Task instructions: Where the data below has the string "from", return the whole line.

+++ Records supplied +++

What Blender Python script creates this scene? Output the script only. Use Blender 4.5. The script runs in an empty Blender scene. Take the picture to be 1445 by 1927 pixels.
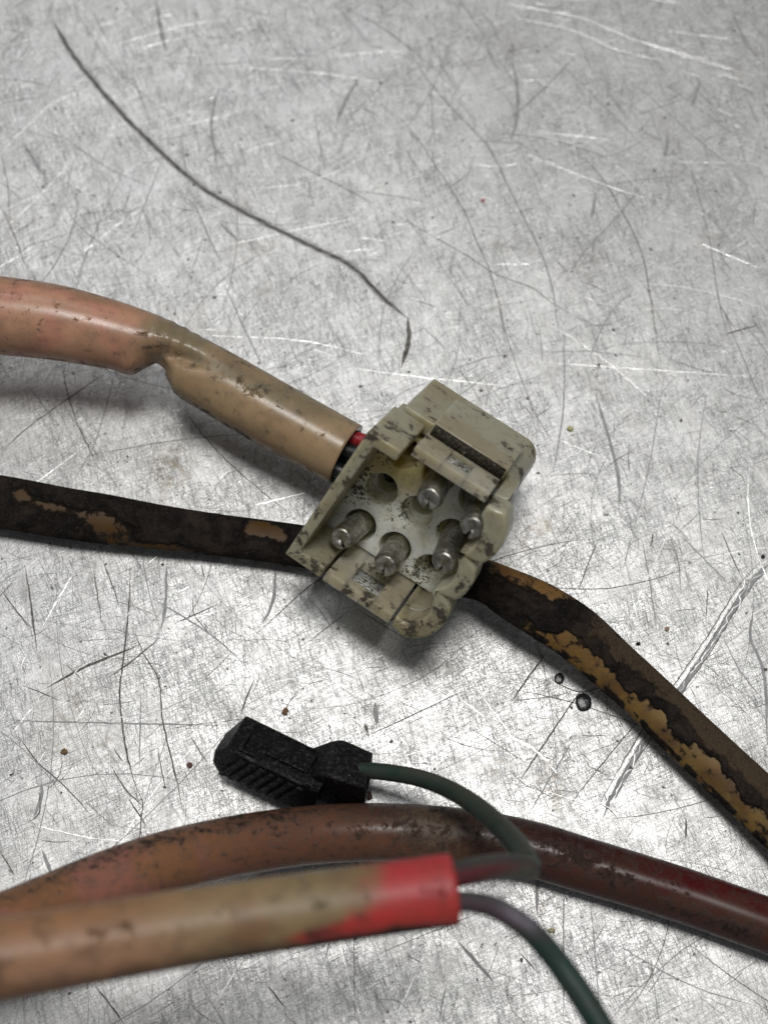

+++
+++ Records supplied +++

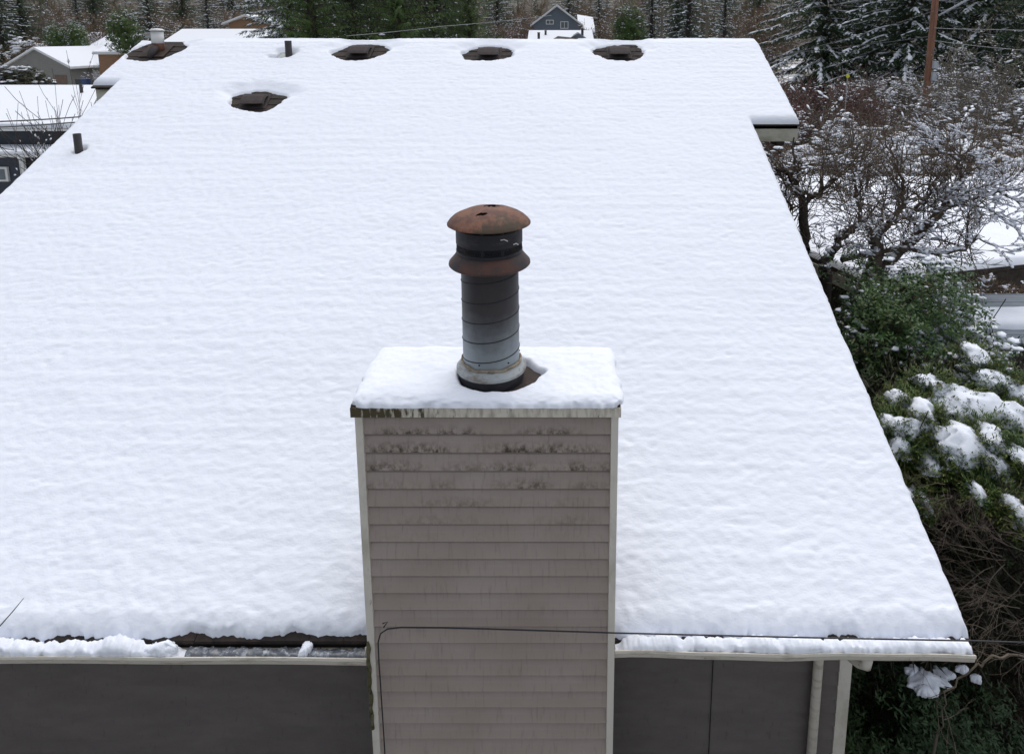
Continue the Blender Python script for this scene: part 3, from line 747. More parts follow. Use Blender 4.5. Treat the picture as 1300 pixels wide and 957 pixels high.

+++
+++ Records supplied +++

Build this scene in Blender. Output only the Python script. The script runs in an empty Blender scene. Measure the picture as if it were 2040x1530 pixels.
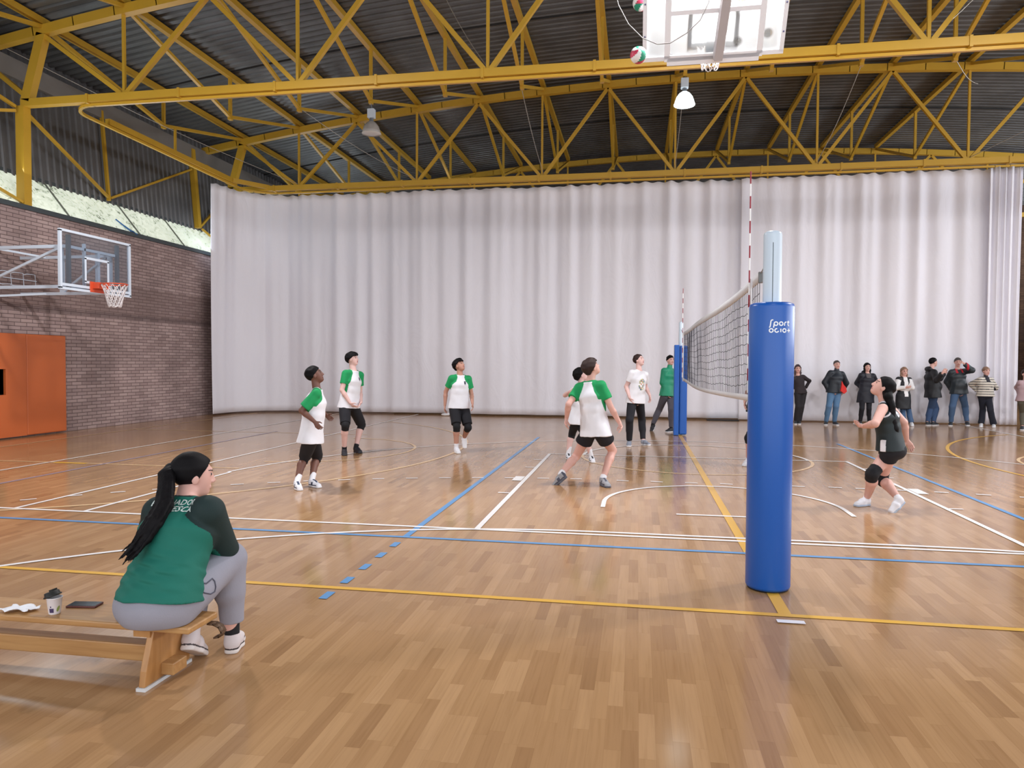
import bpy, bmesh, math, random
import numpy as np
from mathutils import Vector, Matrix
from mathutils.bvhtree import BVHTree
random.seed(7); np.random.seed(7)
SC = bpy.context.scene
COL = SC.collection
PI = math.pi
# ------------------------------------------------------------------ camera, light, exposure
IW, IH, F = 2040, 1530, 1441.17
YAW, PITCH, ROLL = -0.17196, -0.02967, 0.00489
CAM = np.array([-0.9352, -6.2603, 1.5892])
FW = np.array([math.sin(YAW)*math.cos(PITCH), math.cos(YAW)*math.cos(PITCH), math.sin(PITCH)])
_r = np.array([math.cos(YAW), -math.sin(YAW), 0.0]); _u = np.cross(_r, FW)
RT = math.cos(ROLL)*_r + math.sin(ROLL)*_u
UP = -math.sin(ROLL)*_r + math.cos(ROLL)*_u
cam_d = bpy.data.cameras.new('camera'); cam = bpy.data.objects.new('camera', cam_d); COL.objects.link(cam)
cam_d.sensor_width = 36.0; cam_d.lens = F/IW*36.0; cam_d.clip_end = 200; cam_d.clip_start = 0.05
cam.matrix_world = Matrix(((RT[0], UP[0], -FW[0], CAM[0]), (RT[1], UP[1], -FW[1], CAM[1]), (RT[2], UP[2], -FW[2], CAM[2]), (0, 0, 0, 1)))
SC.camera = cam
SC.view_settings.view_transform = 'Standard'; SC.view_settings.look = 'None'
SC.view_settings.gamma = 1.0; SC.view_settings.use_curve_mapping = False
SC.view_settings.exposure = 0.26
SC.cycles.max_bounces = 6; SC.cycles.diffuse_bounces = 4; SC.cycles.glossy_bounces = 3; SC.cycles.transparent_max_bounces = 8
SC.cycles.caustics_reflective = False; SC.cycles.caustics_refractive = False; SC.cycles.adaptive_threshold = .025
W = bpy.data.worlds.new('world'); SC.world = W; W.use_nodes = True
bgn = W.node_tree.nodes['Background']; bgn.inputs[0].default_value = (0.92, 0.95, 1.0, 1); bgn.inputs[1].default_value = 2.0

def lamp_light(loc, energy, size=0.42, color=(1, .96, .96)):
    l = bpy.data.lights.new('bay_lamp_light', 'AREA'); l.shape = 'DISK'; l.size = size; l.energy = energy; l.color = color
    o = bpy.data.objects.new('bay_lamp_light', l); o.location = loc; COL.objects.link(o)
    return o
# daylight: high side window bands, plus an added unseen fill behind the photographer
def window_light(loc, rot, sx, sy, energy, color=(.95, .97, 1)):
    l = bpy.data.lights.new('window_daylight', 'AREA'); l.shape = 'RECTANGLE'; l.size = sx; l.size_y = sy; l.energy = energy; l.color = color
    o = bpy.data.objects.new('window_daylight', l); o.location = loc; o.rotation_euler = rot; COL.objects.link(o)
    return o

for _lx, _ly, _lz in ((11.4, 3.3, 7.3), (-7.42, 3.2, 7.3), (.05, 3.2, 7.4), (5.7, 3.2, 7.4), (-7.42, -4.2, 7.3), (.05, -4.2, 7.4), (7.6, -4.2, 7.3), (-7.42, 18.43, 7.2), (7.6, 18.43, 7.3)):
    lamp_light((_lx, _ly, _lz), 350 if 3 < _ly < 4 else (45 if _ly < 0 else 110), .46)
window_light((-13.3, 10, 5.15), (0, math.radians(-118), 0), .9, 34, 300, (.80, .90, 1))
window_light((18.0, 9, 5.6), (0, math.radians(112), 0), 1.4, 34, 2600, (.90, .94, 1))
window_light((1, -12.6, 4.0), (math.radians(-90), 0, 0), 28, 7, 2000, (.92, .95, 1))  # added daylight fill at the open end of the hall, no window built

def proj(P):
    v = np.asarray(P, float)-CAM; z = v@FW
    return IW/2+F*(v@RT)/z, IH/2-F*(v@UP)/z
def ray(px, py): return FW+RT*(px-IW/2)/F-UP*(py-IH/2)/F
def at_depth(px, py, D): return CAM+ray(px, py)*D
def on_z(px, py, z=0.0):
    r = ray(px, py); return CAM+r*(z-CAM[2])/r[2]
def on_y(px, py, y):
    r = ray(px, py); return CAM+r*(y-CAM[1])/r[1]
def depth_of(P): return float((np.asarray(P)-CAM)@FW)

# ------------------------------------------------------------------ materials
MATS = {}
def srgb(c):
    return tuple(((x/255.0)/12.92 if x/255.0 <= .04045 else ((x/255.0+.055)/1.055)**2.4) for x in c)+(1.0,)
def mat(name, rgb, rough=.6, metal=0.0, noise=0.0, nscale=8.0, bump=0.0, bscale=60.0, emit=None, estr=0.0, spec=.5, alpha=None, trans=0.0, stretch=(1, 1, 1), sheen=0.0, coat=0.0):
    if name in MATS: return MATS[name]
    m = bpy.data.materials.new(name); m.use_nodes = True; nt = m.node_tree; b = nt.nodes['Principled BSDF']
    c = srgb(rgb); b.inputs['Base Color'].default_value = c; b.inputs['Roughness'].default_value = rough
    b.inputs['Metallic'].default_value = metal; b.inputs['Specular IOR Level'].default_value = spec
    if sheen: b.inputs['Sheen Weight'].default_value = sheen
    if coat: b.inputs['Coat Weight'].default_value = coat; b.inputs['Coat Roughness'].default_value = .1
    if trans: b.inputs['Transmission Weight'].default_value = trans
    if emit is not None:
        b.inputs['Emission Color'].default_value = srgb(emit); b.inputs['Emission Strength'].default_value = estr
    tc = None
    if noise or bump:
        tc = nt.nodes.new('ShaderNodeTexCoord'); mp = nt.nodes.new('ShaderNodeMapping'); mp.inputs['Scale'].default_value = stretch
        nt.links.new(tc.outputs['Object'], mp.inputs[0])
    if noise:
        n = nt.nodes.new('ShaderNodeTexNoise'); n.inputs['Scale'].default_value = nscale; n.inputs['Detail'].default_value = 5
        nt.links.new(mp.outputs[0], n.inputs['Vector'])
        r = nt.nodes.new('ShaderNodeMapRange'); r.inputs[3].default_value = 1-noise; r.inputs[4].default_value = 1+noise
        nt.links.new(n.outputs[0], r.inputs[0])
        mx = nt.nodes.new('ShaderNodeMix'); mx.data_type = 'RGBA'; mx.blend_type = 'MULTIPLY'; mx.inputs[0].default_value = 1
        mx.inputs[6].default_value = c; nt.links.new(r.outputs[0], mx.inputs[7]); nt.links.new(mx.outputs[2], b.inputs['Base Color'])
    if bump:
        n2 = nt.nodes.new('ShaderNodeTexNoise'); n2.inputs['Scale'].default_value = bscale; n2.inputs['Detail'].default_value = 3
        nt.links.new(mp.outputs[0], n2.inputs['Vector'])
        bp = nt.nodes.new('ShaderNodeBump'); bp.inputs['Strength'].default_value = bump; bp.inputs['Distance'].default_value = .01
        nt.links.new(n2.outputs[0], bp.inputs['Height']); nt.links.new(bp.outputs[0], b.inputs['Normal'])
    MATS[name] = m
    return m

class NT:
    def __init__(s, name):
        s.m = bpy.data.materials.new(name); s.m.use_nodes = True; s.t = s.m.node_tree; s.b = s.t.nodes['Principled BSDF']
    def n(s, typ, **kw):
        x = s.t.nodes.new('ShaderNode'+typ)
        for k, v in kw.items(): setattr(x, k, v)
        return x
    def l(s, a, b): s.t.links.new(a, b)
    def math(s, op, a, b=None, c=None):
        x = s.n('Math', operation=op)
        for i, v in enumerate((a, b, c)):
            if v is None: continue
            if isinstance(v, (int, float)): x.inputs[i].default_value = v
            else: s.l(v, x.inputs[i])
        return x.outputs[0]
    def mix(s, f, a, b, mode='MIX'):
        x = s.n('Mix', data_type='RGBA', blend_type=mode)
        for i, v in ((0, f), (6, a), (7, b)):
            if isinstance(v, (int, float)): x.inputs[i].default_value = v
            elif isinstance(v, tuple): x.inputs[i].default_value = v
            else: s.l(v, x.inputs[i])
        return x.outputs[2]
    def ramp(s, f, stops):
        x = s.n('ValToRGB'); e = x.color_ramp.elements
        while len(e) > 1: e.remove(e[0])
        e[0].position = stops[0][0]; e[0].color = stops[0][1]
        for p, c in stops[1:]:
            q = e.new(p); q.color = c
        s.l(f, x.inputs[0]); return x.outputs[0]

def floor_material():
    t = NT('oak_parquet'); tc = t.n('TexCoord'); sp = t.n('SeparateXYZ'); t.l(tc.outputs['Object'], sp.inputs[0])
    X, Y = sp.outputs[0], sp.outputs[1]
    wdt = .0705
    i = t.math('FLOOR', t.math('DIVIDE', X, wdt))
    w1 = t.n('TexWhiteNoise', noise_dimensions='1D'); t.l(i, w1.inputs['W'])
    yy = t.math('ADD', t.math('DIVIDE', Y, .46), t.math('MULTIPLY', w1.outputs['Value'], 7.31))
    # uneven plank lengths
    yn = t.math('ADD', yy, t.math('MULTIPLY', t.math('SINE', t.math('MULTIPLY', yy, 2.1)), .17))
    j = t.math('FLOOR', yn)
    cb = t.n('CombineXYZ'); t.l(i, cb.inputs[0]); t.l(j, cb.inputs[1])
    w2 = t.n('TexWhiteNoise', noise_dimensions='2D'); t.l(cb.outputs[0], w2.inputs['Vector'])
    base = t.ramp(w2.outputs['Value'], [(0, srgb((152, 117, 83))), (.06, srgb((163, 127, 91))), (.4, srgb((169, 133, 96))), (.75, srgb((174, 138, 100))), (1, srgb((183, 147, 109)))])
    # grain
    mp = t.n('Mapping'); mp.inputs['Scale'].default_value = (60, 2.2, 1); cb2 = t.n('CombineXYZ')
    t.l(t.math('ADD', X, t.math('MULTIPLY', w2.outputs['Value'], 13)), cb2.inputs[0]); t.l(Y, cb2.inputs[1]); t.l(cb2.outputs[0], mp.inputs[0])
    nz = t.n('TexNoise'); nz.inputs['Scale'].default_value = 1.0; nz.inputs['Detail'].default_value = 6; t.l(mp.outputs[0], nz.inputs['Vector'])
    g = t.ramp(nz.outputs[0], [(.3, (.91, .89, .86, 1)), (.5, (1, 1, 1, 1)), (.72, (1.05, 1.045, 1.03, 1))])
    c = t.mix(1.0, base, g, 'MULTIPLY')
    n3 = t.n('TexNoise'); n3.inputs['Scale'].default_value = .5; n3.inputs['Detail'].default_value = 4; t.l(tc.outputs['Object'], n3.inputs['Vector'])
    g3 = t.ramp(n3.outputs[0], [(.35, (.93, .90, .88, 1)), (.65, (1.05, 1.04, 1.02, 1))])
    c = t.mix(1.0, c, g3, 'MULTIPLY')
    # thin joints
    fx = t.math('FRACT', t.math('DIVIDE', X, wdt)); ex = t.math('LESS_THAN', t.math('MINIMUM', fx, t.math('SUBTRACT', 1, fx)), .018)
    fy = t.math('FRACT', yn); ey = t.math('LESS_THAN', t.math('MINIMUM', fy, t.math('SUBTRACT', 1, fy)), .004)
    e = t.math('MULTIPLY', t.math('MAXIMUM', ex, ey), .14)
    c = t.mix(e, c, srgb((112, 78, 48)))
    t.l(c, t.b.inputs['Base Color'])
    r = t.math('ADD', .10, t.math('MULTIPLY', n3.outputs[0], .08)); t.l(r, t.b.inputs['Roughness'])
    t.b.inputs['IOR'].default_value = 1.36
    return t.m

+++

Solution for this exercise:
Continue the Blender Python script for this scene: part 3, from line 747. More parts follow. Use Blender 4.5. Treat the picture as 1300 pixels wide and 957 pixels high.
from mathutils import Vector, Matrix
from mathutils.bvhtree import BVHTree